| PROBLEM STATEMENT |
Return the count of lines that mention "from", with no other words.

start RECORDED DATA

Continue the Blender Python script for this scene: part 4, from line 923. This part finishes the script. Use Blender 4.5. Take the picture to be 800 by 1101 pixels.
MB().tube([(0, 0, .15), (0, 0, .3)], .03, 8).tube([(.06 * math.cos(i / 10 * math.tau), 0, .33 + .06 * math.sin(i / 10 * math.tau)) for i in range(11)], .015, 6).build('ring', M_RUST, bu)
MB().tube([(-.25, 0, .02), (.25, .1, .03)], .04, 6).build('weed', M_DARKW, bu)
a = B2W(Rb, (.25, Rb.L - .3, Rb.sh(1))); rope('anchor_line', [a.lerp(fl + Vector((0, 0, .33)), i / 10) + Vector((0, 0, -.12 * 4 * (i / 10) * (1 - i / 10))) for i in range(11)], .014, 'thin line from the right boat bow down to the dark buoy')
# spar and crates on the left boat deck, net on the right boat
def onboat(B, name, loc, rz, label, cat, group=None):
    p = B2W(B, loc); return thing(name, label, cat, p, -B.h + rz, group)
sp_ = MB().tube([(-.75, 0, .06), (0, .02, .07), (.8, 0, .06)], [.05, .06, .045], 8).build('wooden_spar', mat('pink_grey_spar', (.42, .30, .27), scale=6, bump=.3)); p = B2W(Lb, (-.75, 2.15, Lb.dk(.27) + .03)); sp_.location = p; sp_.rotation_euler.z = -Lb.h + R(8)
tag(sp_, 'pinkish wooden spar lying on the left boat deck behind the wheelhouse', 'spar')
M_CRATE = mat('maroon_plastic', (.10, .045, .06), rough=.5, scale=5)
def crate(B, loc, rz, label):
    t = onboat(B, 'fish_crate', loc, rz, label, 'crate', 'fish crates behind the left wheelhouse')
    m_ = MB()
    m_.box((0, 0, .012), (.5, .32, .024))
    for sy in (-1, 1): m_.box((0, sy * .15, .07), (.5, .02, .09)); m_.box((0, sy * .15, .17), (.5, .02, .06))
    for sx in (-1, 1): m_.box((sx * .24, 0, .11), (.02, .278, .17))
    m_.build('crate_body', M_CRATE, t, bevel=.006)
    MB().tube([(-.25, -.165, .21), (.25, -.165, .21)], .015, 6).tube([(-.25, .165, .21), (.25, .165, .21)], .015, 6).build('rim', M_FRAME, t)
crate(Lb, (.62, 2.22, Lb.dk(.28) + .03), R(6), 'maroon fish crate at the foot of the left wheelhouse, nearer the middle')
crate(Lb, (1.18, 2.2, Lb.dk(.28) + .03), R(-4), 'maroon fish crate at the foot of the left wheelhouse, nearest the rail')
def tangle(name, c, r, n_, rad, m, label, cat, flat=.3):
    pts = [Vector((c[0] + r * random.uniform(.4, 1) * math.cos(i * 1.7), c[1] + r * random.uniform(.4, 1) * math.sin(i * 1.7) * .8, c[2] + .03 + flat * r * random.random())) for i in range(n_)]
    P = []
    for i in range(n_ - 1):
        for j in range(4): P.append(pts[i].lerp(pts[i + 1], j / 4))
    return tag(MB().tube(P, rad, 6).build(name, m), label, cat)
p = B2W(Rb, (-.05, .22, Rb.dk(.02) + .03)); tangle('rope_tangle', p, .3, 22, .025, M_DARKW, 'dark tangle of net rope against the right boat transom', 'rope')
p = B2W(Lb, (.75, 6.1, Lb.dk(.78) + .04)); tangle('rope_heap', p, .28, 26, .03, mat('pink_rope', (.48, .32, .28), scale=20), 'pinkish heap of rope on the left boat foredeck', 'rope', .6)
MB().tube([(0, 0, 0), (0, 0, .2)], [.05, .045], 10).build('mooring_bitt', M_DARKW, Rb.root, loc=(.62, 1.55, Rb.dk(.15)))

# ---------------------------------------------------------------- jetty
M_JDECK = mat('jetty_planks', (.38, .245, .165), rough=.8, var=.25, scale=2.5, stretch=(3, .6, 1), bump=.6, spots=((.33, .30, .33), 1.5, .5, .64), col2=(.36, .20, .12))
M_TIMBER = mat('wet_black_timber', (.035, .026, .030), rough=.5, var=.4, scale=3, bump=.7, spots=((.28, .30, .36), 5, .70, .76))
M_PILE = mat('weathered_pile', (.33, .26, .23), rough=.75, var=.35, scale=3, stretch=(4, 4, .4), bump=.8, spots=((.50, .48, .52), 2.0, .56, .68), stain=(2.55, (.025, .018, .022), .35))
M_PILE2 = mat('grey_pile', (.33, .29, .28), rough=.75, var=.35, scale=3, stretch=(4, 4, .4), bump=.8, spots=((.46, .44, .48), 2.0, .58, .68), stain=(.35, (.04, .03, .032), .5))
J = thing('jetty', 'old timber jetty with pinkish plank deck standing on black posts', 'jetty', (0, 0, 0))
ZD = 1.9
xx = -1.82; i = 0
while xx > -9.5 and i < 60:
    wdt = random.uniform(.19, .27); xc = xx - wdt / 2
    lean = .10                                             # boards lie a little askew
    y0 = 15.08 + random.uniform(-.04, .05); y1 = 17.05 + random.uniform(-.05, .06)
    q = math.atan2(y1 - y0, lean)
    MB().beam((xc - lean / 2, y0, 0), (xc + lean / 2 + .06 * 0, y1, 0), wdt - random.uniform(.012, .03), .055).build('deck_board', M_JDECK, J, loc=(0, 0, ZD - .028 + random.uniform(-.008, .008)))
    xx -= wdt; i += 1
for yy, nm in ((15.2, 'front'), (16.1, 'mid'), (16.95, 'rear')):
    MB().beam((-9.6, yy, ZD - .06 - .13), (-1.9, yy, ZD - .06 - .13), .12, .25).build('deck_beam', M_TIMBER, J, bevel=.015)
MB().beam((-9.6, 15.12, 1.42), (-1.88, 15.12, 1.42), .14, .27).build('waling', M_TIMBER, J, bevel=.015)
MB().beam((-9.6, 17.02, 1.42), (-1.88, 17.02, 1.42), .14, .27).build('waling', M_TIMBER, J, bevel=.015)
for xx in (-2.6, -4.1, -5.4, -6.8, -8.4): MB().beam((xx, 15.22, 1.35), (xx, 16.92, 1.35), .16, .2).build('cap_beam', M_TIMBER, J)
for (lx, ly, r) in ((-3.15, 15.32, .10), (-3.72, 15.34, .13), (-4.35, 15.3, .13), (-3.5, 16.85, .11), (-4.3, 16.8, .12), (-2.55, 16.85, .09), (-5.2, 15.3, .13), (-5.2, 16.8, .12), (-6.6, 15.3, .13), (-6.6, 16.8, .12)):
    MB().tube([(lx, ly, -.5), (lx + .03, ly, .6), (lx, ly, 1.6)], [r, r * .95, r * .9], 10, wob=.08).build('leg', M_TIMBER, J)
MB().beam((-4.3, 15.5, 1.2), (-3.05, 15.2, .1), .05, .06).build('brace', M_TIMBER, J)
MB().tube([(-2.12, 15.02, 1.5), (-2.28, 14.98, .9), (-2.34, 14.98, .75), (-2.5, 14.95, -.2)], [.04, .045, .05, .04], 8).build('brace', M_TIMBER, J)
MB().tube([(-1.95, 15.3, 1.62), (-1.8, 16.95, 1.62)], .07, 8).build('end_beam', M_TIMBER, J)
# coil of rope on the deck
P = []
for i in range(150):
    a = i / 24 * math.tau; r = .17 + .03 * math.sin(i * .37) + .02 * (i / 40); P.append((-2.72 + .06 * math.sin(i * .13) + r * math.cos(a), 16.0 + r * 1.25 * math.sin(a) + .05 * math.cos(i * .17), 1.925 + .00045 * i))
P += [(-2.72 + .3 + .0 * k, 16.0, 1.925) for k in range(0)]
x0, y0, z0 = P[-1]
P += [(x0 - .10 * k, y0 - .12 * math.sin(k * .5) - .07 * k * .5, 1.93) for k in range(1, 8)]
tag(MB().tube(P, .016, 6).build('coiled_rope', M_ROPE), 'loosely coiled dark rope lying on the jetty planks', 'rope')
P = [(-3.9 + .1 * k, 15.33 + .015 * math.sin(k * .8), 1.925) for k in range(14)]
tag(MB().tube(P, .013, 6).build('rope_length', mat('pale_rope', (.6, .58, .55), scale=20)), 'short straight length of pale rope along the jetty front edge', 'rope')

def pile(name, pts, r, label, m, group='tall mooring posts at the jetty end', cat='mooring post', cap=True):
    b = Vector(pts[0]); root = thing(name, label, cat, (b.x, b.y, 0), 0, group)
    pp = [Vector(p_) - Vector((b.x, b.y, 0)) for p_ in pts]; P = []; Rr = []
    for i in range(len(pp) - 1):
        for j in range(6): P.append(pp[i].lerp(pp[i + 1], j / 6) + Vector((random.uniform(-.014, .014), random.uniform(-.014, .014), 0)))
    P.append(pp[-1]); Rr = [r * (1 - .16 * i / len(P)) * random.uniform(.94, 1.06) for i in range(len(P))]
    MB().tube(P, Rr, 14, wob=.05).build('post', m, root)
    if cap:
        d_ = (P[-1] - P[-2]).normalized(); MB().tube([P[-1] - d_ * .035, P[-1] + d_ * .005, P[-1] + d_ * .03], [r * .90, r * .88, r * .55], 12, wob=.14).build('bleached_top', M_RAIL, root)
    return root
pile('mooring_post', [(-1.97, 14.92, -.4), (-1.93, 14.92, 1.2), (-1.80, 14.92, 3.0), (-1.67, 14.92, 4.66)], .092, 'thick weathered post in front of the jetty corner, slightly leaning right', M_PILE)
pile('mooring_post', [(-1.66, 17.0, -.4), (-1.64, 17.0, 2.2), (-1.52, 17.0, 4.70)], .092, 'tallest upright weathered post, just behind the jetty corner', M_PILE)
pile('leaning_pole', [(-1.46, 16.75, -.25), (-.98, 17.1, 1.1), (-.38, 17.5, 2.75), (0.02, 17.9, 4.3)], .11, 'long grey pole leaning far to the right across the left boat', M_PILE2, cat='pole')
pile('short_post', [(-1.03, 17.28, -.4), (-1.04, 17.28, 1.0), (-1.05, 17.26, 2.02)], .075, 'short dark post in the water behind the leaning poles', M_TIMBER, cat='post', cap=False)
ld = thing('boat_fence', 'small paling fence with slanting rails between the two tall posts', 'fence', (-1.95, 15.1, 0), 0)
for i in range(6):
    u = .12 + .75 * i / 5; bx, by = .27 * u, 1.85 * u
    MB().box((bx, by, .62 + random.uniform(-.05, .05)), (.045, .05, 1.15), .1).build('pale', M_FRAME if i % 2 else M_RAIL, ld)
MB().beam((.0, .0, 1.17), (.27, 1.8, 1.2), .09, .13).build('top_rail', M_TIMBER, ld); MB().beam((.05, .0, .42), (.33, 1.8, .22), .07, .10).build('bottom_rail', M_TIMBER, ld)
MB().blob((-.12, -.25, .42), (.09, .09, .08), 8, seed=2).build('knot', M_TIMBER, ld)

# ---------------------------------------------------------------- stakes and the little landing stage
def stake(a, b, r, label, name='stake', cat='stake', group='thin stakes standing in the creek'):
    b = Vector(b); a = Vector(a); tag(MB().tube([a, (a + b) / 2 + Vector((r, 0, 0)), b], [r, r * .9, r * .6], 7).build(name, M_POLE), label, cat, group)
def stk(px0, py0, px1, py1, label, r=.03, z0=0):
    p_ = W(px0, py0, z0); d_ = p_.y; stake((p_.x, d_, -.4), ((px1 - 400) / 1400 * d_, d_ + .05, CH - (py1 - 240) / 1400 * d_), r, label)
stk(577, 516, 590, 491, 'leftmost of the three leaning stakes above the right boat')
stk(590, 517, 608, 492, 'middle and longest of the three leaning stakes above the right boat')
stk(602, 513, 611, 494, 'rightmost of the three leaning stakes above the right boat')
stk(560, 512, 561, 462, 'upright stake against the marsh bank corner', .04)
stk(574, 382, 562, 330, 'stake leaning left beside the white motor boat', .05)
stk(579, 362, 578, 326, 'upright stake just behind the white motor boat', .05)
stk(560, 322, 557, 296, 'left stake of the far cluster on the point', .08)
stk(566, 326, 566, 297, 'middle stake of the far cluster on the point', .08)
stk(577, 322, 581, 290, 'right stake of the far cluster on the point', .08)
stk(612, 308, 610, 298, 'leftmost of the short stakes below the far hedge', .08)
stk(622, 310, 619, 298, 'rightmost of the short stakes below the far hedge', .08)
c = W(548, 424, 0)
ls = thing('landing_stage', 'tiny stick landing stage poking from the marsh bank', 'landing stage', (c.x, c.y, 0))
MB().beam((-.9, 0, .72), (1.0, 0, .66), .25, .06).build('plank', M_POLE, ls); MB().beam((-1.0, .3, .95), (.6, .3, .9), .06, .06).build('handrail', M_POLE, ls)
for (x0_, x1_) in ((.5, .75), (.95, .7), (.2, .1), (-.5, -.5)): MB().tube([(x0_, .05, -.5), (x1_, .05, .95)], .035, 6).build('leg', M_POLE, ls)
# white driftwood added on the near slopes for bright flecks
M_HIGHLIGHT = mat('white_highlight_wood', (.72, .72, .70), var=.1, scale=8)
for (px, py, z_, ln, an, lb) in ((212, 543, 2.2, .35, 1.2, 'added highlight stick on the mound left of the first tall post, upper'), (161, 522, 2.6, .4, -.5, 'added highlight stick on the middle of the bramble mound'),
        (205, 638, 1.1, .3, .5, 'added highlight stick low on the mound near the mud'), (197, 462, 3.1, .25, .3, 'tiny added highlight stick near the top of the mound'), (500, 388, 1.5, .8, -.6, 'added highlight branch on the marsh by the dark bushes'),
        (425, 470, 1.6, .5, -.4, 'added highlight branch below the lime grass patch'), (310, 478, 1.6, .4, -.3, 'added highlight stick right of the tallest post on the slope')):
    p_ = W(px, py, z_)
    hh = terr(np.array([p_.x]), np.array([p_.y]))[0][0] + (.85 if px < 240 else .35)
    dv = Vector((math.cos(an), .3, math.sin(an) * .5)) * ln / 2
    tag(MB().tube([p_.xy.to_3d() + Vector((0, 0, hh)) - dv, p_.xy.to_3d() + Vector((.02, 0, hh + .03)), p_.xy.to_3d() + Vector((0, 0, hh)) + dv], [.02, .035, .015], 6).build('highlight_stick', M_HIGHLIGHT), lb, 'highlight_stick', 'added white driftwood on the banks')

end RECORDED DATA

| TASK ANSWER |
3